◆ Your goal:
Exactly the lines from the start of the data through the line containing "R = math.radians" should be output, with both ends kept and nothing added.
::::
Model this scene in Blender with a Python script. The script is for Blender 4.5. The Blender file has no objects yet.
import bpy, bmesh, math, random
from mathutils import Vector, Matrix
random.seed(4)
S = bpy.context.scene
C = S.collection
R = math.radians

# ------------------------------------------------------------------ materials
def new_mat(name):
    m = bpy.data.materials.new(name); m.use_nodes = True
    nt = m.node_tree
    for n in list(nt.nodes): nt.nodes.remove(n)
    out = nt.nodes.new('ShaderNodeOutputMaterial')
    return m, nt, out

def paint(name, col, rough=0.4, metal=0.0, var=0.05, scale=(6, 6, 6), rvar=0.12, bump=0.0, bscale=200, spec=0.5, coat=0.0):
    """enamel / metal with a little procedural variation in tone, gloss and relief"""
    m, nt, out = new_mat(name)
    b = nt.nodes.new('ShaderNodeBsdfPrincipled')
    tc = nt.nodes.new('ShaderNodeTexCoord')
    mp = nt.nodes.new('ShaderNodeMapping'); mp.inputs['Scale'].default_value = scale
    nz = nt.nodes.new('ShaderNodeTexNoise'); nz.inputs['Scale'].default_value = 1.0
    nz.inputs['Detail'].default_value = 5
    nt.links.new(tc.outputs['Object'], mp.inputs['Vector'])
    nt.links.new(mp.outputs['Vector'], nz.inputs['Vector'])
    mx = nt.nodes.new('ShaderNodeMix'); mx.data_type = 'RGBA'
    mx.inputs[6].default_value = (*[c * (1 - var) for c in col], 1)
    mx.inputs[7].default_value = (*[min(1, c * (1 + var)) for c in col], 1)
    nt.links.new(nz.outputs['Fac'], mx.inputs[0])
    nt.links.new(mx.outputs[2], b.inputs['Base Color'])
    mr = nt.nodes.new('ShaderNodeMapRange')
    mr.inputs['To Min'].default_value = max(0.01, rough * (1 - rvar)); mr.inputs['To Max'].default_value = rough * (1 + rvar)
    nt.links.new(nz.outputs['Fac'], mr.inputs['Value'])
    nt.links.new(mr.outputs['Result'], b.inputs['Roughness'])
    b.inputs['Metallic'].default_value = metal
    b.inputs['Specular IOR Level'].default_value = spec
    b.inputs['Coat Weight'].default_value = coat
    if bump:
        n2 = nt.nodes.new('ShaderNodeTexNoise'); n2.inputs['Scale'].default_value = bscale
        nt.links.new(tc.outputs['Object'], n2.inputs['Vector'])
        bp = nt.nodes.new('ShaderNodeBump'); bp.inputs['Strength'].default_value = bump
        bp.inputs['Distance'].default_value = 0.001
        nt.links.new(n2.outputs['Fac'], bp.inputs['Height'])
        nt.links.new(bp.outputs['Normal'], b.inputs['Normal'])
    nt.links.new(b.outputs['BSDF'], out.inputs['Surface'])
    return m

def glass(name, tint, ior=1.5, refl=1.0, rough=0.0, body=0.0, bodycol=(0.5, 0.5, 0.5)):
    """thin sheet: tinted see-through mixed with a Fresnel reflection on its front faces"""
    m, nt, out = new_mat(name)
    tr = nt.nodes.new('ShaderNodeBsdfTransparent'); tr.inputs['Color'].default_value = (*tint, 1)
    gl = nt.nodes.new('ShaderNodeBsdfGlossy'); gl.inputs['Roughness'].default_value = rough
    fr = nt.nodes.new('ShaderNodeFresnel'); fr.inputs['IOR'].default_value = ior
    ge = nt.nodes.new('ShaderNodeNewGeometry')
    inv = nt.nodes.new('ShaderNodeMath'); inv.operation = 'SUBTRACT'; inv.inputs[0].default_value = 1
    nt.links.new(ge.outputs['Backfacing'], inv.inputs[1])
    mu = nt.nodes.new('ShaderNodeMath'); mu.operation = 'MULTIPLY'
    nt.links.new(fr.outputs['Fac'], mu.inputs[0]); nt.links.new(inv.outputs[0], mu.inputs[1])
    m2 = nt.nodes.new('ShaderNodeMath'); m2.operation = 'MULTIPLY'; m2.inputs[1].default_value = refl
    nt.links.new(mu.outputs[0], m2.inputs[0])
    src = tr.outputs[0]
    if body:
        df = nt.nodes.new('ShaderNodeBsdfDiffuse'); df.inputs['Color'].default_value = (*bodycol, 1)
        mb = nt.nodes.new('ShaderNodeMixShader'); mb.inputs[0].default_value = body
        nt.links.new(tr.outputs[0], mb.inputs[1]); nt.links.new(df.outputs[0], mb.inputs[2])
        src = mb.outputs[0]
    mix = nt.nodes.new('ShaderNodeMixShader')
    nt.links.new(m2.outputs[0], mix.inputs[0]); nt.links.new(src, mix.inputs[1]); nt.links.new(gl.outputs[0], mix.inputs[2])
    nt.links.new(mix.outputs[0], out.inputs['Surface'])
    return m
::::
◆ Solution for this exercise:
Model this scene in Blender with a Python script. The script is for Blender 4.5. The Blender file has no objects yet.
import bpy, bmesh, math, random
from mathutils import Vector, Matrix
random.seed(4)
S = bpy.context.scene
C = S.collection
R = math.radians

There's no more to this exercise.